From this single police stop, a great many interpretations of the risks involved and
the motivations behind the actions of the parties present can be put forth. One reason
it may have been important for Mike to provide a version of the events that involved
his taking the blame for us is that a person’s character is defined in part by whether
he will risk arrest to protect the people he cares about. Residents of the 6th Street
neighborhood tend to downplay how much they put others at risk, and to exaggerate
their acts of protection and sacrifice.
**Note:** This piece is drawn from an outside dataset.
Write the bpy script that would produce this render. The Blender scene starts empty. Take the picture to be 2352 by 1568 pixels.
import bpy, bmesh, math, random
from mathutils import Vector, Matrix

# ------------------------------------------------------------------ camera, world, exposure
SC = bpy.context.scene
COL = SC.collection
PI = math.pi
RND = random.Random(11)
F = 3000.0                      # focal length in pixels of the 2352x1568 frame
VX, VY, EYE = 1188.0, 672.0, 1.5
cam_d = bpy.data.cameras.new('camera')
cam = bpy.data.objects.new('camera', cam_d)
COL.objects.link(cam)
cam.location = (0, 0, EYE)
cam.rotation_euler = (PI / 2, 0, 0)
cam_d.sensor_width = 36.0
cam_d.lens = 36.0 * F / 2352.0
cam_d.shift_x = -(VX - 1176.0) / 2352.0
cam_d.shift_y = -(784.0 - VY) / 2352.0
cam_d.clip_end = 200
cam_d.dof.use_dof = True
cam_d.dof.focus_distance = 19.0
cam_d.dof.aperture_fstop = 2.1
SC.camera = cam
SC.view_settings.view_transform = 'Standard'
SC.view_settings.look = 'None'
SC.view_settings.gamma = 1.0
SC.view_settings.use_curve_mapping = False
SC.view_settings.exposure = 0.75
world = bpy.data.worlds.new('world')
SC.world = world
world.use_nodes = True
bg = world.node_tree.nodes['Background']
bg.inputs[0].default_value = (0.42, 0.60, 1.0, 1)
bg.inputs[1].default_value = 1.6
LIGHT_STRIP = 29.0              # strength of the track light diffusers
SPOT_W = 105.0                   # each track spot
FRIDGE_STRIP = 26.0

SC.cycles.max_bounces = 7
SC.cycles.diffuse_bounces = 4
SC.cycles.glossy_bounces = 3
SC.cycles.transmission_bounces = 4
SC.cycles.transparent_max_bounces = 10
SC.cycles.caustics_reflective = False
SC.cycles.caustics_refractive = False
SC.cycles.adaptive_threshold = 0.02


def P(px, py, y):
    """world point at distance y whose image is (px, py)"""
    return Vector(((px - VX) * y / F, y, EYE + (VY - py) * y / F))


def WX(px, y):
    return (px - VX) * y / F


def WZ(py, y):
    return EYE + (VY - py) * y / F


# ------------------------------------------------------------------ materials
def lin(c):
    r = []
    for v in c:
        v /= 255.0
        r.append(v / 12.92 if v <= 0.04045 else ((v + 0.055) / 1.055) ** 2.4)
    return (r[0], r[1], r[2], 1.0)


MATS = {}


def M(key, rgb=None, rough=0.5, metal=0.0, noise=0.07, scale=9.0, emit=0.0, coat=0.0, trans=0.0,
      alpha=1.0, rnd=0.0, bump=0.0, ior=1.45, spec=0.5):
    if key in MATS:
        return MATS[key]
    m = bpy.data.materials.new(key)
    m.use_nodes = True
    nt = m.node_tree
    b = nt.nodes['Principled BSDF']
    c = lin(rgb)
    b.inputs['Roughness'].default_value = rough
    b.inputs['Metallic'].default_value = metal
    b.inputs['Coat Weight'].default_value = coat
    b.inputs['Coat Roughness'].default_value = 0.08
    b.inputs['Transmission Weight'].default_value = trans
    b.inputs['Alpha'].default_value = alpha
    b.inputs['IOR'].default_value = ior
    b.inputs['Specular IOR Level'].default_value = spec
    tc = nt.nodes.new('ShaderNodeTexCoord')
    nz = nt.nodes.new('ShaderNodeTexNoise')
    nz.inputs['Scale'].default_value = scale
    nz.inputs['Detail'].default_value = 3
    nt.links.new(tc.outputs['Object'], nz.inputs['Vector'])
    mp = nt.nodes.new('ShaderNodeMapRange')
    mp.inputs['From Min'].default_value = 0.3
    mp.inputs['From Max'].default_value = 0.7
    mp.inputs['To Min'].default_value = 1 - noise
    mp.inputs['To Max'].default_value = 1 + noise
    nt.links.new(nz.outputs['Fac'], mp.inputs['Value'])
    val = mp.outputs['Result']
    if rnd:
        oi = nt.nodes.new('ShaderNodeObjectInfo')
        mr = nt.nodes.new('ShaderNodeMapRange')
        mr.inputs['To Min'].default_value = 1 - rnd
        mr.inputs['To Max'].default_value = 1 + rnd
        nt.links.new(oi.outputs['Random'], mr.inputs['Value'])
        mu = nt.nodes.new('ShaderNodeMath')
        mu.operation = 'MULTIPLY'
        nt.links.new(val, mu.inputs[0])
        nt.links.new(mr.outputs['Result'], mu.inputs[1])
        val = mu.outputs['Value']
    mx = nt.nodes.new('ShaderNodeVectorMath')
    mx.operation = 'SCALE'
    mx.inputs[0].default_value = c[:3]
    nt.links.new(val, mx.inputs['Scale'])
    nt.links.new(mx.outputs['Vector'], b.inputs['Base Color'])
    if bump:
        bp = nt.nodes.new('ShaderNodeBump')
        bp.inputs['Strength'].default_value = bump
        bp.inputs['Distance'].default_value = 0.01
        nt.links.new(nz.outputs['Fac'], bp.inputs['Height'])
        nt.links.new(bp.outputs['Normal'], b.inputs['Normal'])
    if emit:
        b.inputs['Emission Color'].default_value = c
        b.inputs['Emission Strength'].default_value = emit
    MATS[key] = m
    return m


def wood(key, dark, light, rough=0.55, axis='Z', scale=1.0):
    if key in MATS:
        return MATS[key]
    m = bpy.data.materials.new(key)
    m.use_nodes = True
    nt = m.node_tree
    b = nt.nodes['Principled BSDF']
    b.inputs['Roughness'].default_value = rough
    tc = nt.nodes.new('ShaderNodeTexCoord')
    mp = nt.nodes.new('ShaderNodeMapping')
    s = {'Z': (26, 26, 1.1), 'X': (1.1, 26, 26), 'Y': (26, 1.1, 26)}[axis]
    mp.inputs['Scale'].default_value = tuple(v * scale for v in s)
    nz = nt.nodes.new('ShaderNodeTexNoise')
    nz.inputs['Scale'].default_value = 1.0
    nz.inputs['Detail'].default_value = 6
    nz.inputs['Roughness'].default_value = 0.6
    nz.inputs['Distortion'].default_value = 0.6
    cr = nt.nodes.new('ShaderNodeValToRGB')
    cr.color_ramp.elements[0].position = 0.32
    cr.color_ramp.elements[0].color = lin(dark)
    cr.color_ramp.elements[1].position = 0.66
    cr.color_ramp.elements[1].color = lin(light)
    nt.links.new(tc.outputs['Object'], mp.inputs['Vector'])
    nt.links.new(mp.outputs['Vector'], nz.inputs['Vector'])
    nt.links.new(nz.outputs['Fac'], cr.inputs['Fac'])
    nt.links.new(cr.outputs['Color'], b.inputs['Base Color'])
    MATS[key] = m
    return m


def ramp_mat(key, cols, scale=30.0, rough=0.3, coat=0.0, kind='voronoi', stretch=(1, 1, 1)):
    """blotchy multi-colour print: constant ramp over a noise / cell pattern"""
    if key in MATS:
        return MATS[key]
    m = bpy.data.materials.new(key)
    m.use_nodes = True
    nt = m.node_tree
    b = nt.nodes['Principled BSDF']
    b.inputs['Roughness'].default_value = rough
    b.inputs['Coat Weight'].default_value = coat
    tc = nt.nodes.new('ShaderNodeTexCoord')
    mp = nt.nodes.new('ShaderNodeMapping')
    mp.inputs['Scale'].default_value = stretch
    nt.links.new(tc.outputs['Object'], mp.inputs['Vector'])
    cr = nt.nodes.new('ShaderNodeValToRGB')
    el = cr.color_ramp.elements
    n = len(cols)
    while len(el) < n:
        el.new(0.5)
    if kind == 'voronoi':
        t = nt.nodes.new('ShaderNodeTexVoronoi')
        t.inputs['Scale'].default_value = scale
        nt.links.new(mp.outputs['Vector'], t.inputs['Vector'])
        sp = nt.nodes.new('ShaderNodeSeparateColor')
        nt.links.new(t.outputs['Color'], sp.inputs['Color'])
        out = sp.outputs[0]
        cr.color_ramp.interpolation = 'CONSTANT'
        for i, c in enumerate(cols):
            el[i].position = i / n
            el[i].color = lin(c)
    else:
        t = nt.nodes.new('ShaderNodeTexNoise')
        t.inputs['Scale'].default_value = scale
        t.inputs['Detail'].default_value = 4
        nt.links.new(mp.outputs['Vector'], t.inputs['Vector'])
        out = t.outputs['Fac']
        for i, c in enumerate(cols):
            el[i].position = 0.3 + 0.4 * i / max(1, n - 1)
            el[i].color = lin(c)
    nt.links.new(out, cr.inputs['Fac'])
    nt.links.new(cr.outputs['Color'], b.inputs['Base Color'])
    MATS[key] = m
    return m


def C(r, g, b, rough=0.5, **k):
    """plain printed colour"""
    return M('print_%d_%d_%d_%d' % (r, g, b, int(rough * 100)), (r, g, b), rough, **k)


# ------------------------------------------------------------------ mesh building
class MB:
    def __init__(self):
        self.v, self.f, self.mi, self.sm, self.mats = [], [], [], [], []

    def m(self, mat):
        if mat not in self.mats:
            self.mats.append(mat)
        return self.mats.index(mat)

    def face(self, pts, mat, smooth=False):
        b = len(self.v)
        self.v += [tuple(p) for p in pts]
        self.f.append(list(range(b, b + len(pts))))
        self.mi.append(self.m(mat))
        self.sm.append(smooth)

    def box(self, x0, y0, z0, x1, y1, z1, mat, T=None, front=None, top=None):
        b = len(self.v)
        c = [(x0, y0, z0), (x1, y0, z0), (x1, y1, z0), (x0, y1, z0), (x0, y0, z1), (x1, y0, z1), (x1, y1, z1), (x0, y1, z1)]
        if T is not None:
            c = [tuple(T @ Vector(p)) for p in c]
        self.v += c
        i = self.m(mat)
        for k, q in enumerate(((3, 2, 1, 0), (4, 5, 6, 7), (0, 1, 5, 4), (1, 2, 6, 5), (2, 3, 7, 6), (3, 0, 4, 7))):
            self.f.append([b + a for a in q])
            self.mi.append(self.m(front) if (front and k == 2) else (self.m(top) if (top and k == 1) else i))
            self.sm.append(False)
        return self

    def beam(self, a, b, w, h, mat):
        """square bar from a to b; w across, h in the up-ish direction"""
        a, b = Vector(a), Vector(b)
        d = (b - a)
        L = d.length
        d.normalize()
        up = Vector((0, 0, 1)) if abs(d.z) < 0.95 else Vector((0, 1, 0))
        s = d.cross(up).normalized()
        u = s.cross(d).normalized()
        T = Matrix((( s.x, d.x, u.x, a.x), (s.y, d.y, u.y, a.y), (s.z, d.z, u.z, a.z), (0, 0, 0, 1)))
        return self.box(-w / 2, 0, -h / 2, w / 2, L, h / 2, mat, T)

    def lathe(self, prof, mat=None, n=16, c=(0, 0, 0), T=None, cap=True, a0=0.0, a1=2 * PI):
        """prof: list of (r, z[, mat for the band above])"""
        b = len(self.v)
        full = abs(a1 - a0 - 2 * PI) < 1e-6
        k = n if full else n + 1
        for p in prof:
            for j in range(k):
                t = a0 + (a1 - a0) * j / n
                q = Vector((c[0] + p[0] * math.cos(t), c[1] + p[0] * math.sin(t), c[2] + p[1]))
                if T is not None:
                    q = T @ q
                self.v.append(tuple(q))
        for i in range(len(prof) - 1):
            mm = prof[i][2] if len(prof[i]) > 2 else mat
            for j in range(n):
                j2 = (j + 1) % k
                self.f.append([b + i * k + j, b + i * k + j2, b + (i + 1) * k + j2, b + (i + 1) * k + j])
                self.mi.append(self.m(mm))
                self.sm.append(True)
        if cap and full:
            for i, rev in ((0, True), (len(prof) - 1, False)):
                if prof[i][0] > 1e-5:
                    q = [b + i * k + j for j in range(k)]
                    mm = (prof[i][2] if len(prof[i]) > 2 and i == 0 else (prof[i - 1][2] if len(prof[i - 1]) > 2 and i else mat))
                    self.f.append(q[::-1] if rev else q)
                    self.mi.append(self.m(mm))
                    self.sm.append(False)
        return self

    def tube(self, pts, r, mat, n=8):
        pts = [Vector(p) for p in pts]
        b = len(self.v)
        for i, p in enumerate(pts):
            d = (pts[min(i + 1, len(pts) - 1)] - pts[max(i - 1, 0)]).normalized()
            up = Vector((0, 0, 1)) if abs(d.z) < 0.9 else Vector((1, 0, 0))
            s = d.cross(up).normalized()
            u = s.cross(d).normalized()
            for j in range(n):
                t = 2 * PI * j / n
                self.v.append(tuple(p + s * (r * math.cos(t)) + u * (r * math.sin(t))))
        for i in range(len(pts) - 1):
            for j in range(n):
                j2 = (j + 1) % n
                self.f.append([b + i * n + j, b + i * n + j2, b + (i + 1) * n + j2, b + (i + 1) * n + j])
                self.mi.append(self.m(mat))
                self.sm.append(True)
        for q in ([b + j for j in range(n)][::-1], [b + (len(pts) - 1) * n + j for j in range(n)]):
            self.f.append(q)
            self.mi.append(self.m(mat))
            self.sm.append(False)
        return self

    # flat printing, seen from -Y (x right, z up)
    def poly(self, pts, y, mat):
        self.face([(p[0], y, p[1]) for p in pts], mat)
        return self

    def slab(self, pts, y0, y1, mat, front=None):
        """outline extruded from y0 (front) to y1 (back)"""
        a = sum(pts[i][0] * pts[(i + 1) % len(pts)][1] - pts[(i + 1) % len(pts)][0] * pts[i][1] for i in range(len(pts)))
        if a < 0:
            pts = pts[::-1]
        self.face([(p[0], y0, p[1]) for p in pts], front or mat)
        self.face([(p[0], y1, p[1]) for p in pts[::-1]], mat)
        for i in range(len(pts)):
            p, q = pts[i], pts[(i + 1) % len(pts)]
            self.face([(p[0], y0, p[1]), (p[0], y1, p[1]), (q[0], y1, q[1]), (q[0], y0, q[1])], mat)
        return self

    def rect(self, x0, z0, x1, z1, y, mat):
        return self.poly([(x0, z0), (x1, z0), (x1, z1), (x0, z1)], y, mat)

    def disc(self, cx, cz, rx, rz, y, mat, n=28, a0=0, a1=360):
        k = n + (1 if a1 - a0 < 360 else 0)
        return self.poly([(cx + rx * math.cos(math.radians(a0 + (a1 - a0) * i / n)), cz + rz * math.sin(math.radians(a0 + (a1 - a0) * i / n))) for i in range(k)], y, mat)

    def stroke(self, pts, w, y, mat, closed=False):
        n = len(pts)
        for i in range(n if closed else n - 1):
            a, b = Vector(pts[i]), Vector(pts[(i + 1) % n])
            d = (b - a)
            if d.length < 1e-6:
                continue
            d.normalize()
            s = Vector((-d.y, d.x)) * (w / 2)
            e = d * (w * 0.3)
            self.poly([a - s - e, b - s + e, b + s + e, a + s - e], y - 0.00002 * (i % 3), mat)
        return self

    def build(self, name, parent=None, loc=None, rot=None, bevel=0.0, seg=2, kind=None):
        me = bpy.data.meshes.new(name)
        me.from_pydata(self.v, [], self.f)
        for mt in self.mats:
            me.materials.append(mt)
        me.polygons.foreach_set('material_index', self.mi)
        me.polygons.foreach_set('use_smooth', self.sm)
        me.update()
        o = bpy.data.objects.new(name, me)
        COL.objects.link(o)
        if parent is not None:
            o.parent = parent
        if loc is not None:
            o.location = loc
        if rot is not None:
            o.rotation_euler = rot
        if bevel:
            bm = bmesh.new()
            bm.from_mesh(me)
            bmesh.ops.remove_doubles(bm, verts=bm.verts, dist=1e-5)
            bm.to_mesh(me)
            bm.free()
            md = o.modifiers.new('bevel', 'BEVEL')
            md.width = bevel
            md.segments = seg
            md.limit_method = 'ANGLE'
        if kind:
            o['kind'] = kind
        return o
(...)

Men spread the news widely when they testify
on behalf of a friend on trial, wanting others to know of their loyalty and good character.
On the other hand, people suspected of caving under police pressure vehemently deny
having done so, though the strength of the denial is at times taken as a sign of guilt
in itself.
The inherent ambiguity and uncertainty of encounters with the police, trial dates,
probation hearings, and the like make these events diffi
cult ones on which to base decisions about people’s characters, feelings, or motivations.
And yet, in part because these events are so uncertain and ambiguous, they leave considerable
room for interpretation, sometimes allowing those involved to construct a version
of events in which they behaved bravely and honorably.